Source: The Daily Mail
Thursday 16 July 2020 12:43:05
Earthquakes are notoriously hard to predict, but a new study suggests they could be tied to explosions on the surface of the sun.
A team of researchers at the National Institute of Geophysics and Volcanology in Rome investigated the connection between coronal mass ejections - large release of plasma and other particles that often follow solar flares - and the frequency of earthquakes.
They found that within 24 hours of major explosions on the surface of the sun, there was a substantial increase in the number of earthquakes around the world that measured at least 5.6 on the Richter scale.
'This statistical test of the hypothesis is very significant,' researcher Giuseppe De Natale told Astronomy.
'The probability that it's just by chance that we observe this, is very, very low — less than 1 in 100,000.'
For the study, the team analyzed data from the Solar and Heliospheric Observatory (SOHO) satellite, a joint project from NASA and the European Space Agency, which orbits the sun and records data about coronal mass ejections, including the time and magnitude of each.
The team compared the SOHO data against 20 years of earthquake data from Earth and found that whenever positively charged ion streams from the sun were at peak strength, there would be a substantial increase in the number of earthquakes starting around 24 hours later.
To explain the connection, the team pointed to the piezoelectric effect, the well-documented phenomenon of quartz releasing electrical pulses when some external force causes it to compress.
Quartz makes up around 20% of the Earth's crust and the team suggested that the large streams of positively charged ions from the sun creates electromagnetic disturbances when they enter Earth's atmosphere, which in turn causes quarts in the Earth's crust to compress.
The quarts then begins releasing electrical pulses that may agitate certain tectonic plates and faults, which causes new earthquakes.

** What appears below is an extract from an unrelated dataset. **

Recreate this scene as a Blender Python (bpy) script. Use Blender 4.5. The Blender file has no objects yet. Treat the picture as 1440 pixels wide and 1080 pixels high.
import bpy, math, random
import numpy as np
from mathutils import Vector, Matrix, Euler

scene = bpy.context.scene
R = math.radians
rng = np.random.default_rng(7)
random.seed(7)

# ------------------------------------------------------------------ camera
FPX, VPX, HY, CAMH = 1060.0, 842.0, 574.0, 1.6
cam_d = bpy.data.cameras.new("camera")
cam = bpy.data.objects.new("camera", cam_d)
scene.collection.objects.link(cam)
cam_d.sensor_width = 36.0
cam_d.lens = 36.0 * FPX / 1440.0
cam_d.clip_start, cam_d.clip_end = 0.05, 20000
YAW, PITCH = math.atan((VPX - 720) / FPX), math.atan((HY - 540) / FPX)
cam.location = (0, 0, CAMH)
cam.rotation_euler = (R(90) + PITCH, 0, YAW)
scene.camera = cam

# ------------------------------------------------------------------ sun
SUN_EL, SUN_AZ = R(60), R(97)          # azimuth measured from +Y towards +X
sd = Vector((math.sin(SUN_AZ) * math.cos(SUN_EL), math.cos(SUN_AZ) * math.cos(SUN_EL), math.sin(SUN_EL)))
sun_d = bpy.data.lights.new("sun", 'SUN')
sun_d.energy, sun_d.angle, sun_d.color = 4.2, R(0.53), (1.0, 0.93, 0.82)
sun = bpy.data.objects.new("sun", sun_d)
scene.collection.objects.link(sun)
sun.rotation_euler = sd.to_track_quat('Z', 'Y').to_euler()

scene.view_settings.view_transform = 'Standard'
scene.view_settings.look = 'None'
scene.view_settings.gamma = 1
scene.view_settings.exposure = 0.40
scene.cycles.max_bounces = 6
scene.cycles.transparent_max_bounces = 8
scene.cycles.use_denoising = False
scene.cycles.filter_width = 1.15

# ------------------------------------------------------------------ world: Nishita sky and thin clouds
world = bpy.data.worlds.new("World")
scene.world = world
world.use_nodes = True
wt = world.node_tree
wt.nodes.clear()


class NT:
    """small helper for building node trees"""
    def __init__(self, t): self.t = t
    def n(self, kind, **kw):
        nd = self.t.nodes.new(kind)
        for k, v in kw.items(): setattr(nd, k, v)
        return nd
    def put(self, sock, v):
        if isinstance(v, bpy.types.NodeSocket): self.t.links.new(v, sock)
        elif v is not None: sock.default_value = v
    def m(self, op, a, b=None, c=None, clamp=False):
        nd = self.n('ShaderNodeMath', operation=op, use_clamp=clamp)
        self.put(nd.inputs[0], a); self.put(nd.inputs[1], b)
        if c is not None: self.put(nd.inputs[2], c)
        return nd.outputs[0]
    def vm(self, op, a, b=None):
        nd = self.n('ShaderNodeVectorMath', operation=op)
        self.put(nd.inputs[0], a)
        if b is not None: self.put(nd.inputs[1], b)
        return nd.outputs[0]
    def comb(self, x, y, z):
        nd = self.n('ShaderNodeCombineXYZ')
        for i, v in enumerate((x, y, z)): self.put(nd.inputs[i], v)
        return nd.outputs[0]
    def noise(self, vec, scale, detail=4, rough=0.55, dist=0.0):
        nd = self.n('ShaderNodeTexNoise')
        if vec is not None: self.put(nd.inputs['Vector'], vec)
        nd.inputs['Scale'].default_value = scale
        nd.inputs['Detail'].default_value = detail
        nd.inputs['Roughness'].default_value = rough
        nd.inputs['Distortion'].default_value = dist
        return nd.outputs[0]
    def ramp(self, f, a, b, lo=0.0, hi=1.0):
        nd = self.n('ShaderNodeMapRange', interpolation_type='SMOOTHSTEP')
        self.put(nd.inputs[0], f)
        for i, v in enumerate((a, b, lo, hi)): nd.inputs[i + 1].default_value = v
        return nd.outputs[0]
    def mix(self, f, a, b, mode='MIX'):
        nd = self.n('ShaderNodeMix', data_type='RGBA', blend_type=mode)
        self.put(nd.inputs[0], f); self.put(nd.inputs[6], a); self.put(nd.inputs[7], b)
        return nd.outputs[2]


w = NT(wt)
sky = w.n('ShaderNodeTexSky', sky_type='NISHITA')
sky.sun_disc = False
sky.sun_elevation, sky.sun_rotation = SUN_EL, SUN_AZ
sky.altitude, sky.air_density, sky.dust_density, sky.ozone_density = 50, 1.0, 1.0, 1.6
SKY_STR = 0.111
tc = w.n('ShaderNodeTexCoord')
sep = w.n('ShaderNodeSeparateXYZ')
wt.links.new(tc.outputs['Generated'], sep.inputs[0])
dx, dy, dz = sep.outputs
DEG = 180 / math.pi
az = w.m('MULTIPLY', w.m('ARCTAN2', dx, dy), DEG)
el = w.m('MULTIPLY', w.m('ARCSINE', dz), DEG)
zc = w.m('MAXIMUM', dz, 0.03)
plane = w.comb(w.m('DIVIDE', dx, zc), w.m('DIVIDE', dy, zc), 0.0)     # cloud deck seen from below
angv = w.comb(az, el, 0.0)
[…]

This could also explain the well-documented phenomenon of radio wave disruptions and earthquake lighting - strange flashes of light in the sky that coincide with quakes even with no other storm activity.
Past research suggested these electromagnetic events might be triggered by the earthquakes themselves, but the latest findings suggest they may actually be part of the same broader phenomenon that first sets the earthquake in motion.
The team admits their findings so far have only established a correlation between solar eruptions and earthquakes and further study is required to firmly establish causality.